In $\triangle PQR$, right-angled at $Q$, $PR + QR = 25$$\text { cm}$ and $PQ = 5$ $\text { cm}$. Determine the values of $\sin P$, $\cos P$ and $tan P$.

Ans.

Given: In $\triangle PQR$, $\angle Q$ is right-angle. $PQ = 5 \text { cm}$ $PR + QR = 25 \text { cm}$ We have to find $PR$, $QR$ and $\sin P$, $\cos P$ and $\tan P$. Let, In $\triangle PQR$ $PR = x \text { cm}$ Therefore, $PR + QR = 25 \text { cm}$ $x + QR = 25 \text { cm}$ $QR = (25-x) \text { cm}$ By using Pythagoras theorem: $PR^{2}=PQ^{2}+QR^{2}$ Putting value $x^{2}=(5)^{2}+(25-x)^{2}$ by using $(a-b)^{2}=a^{2}-2ab+b^{2}$ $x^{2}=25+625-50x+x^{2}$ $x^{2}-x^{2}+50x=650$ $50x = 650$ $x=\frac {650}{50}=13 \text { cm}$ So, $PR = 13 \text {cm}$ $QR = 25-13 = 12 \text {cm}$ Hence, $\sin P = \frac {\text {Opposite side to}\angle P}{Hypotenuse}=\frac {QR}{PR}=\frac {12}{13}$ $\cos P = \frac {\text {Adjacent side to}\angle P}{Hypotenuse}=\frac {PQ}{PR}=\frac {5}{13}$ $\tan P = \frac {\text {Opposite side to}\angle P}{\text {Adjacent side to}\angle P}=\frac {QR}{PQ}=\frac {12}{5}$

Q11.

State whether the following are true or false.

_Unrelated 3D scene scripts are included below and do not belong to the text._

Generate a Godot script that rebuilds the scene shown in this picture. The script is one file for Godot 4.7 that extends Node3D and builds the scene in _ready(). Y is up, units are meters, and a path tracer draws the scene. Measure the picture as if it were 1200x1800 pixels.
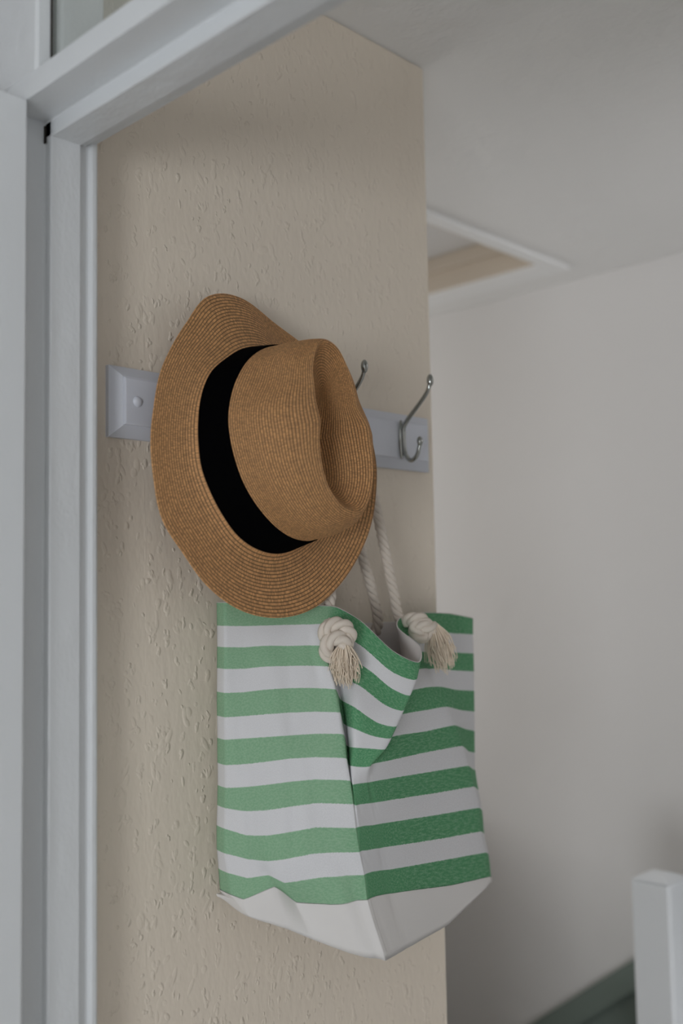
extends Node3D
# A straw hat and a striped beach bag on a coat rail, seen through a cottage bedroom doorway. Metres, y up, wall with the rail in the plane z = 0.

const CEIL := 2.335
var M := {}
var taken := {}

# ---------------------------------------------------------------- naming
func numbered(called: String) -> String:
	var n: int = taken.get(called, 0)
	taken[called] = n + 1
	return called if n == 0 else "%s_%03d" % [called, n]

func tag(o: Node3D, label: String, category: String, kind := "") -> Node3D:
	o.set_meta("label", label)
	o.set_meta("category", category)
	if kind:
		o.set_meta("kind", kind)
	return o

func thing(called: String, at := Vector3.ZERO) -> Node3D:
	var o := Node3D.new()
	o.name = numbered(called)
	o.position = at
	add_child(o)
	return o

func part(called: String, m: Mesh, mat: Material, parent: Node = null) -> MeshInstance3D:
	var o := MeshInstance3D.new()
	o.name = called if parent else numbered(called)
	o.mesh = m
	o.material_override = mat
	o.cast_shadow = GeometryInstance3D.SHADOW_CASTING_SETTING_ON
	(parent if parent else self).add_child(o, true)
	return o

# ---------------------------------------------------------------- shapes
func st_new() -> SurfaceTool:
	var st := SurfaceTool.new()
	st.begin(Mesh.PRIMITIVE_TRIANGLES)
	return st

func tri(st: SurfaceTool, a: Vector3, b: Vector3, c: Vector3, na: Vector3, nb: Vector3, nc: Vector3, ua := Vector2.ZERO, ub := Vector2.ZERO, uc := Vector2.ZERO) -> void:
	var f := (b - a).cross(c - a)
	if f.length_squared() < 1e-18:
		return
	var turn := f.dot(na + nb + nc) > 0.0
	st.set_normal(na); st.set_uv(ua); st.add_vertex(a)
	if turn:
		st.set_normal(nc); st.set_uv(uc); st.add_vertex(c)
		st.set_normal(nb); st.set_uv(ub); st.add_vertex(b)
	else:
		st.set_normal(nb); st.set_uv(ub); st.add_vertex(b)
		st.set_normal(nc); st.set_uv(uc); st.add_vertex(c)

func flat_poly(st: SurfaceTool, p: Array, n: Vector3) -> void:
	for i in range(1, p.size() - 1):
		tri(st, p[0], p[i], p[i + 1], n, n, n)

# box with chamfered edges between two corners
func box(st: SurfaceTool, a: Vector3, b: Vector3, r := 0.002) -> void:
	var c := (a + b) / 2.0
	var h := (b - a).abs() / 2.0
	r = minf(r, minf(h.x, minf(h.y, h.z)) * 0.9)
	var i := h - Vector3(r, r, r)
	var ax := [Vector3.RIGHT, Vector3.UP, Vector3.BACK]
	for k in 3:
		var u: Vector3 = ax[(k + 1) % 3]
		var v: Vector3 = ax[(k + 2) % 3]
		for s in [-1.0, 1.0]:
			var n: Vector3 = ax[k] * s
			var o := c + n * h[k]
			var iu: Vector3 = u * i[(k + 1) % 3]
			var iv: Vector3 = v * i[(k + 2) % 3]
			flat_poly(st, [o - iu - iv, o + iu - iv, o + iu + iv, o - iu + iv], n)
			for s2 in [-1.0, 1.0]:          # the chamfer between faces k and k+1
				var n2: Vector3 = u * s2
				var nn := (n + n2).normalized()
				var p1: Vector3 = c + n * h[k] + n2 * i[(k + 1) % 3]
				var p2: Vector3 = c + n * i[k] + n2 * h[(k + 1) % 3]
				flat_poly(st, [p1 - iv, p1 + iv, p2 + iv, p2 - iv], nn)
				for s3 in [-1.0, 1.0]:
					if k == 0:
						var w: Vector3 = v * s3
						flat_poly(st, [c + n * h.x + n2 * i.y + w * i.z, c + n * i.x + n2 * h.y + w * i.z, c + n * i.x + n2 * i.y + w * h.z], (n + n2 + w).normalized())

func box_mesh(list: Array, r := 0.002) -> Mesh:
	var st := st_new()
	for e in list:
		box(st, e[0], e[1], r)
	return st.commit()

func chamfered(poly: Array, r: float) -> PackedVector2Array:
	var out := PackedVector2Array()
	var n := poly.size()
	for k in n:
		var p: Vector2 = poly[k]
		var a: Vector2 = poly[(k + n - 1) % n]
		var b: Vector2 = poly[(k + 1) % n]
		var q := minf(r, minf(p.distance_to(a), p.distance_to(b)) * 0.4)
		out.append(p + (a - p).normalized() * q)
		out.append(p + (b - p).normalized() * q)
	return out

# a moulding: outline in two axes, drawn along the third; place(u, v, w) gives the point
func prism(st: SurfaceTool, poly: PackedVector2Array, from: float, to: float, place: Callable) -> void:
	var n := poly.size()
	var area := 0.0
	for k in n:
		area += poly[k].cross(poly[(k + 1) % n])
	for k in n:
		var a := poly[k]
		var b := poly[(k + 1) % n]
		var d := (b - a).normalized()
		var out2 := Vector2(d.y, -d.x) * signf(area)
		var o0: Vector3 = place.call(0.0, 0.0, 0.0)
		var nn: Vector3 = place.call(out2.x, out2.y, 0.0) - o0
		flat_poly(st, [place.call(a.x, a.y, from), place.call(b.x, b.y, from), place.call(b.x, b.y, to), place.call(a.x, a.y, to)], nn)
	var t := Geometry2D.triangulate_polygon(poly)
	for e in [from, to]:
		var nn: Vector3 = (place.call(0.0, 0.0, 1.0) - place.call(0.0, 0.0, 0.0)) * (1.0 if (e == to) == (to > from) else -1.0)
		for k in range(0, t.size(), 3):
			tri(st, place.call(poly[t[k]].x, poly[t[k]].y, e), place.call(poly[t[k + 1]].x, poly[t[k + 1]].y, e), place.call(poly[t[k + 2]].x, poly[t[k + 2]].y, e), nn, nn, nn)

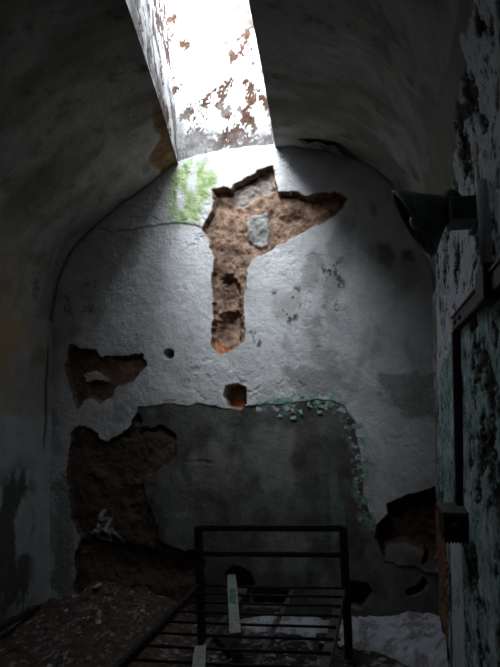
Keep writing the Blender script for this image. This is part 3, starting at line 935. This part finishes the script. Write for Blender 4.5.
# ------------------------------------------------------------------ LIGHT: overcast sky through the opening
SKY_HAZE, SKY_BASE = 42.0, 2.2
w = bpy.data.worlds.new('sky'); SC.world = w; w.use_nodes = True
bg = w.node_tree.nodes['Background']; bg.inputs['Color'].default_value = (.86, .93, 1.0, 1); bg.inputs['Strength'].default_value = 1.0
# hazy sky: dim overhead, brightest low down on the sun's side
WN, WL = w.node_tree.nodes, w.node_tree.links


def wmath(op, a, b=0.0, clamp=False):
    n = WN.new('ShaderNodeMath'); n.operation = op; n.use_clamp = clamp
    for i, v in enumerate((a, b)):
        if isinstance(v, bpy.types.NodeSocket): WL.new(v, n.inputs[i])
        else: n.inputs[i].default_value = v
    return n.outputs[0]


wt = WN.new('ShaderNodeTexCoord'); wsep = WN.new('ShaderNodeSeparateXYZ'); WL.new(wt.outputs['Generated'], wsep.inputs[0])
side_ = wmath('MULTIPLY', wsep.outputs['Y'], -1.0, True)
lowd = wmath('SUBTRACT', 1.08, wsep.outputs['Z'], True)
WL.new(wmath('ADD', wmath('MULTIPLY', wmath('MULTIPLY', side_, lowd), SKY_HAZE), SKY_BASE), bg.inputs['Strength'])
pl = bpy.data.lights.new('skylight_opening', 'AREA'); pl.shape = 'RECTANGLE'; pl.size = 1.02; pl.size_y = (YB + .25 - HY0) * 1.04
pl.cycles.is_portal = True
po = bpy.data.objects.new('skylight_opening', pl); COL.objects.link(po); po.location = (-.86, (YB + .13 + HY0) / 2, (SH + SN) / 2 + .08); po.rotation_euler = (math.atan2(SH - SN, YB + .06 - HY0), 0, 0)

sl = bpy.data.lights.new('hazy_sun', 'SUN'); sl.angle = math.radians(36); sl.energy = 7.0; sl.color = (.90, .95, 1.0)
so = bpy.data.objects.new('hazy_sun', sl); COL.objects.link(so); so.location = (-.8, 0, 6)
so.rotation_euler = Vector((0.03, .77, -.64)).to_track_quat('-Z', 'Y').to_euler()

vs = SC.view_settings
vs.view_transform = 'Standard'; vs.look = 'None'; vs.gamma = 1; vs.use_curve_mapping = False; vs.exposure = 0.0
SC.cycles.max_bounces = 10; SC.cycles.diffuse_bounces = 8; SC.cycles.use_denoising = True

Justify your answer. (i) The value of $tan A$ is always less than $1$. (ii) $\sec A=\frac {12}{5}$ for some value of angle $A$. (iii) $\cos A$ is the abbreviation used for the cosecant of angle $A$. (iv) $\cot A$ is the product of $\cot$ and $A$. (v) $\sin\theta = \frac {4}{3}$,for some angle $\theta$.

Ans.

(i) False, because sides of a right-angled triangle may have any length and also the tangent function $(tan)$ can take values greater than 1. So tan A may have any value. For example : $tan (60^{0})=\sqrt {3}$ which is greater then 1. (ii) True, Because $\sec A$ is the secant function, which is the reciprocal of the cosine function. For example : If $\cos A = \frac {5}{12}$ then $\sec A = \frac {1}{\cos A}=\frac {1}{\frac {5}{12}}=\frac {12}{5}$. Hence $\sec A > 1$. (iii) False, because $\cos A$ represents the cosine function, not the cosecant. The cosecant is represented by $\text {cosec A}$. (iv) False, because $cot A$ is the cotangent function evaluated at $\angle A$. It is not the product of $cot$ and $A$. (v) False, Because the sine function can only take values between $-1$ amd $1$, so $\sin\theta = \frac {4}{3}$ is not possible for any $\angle\theta$.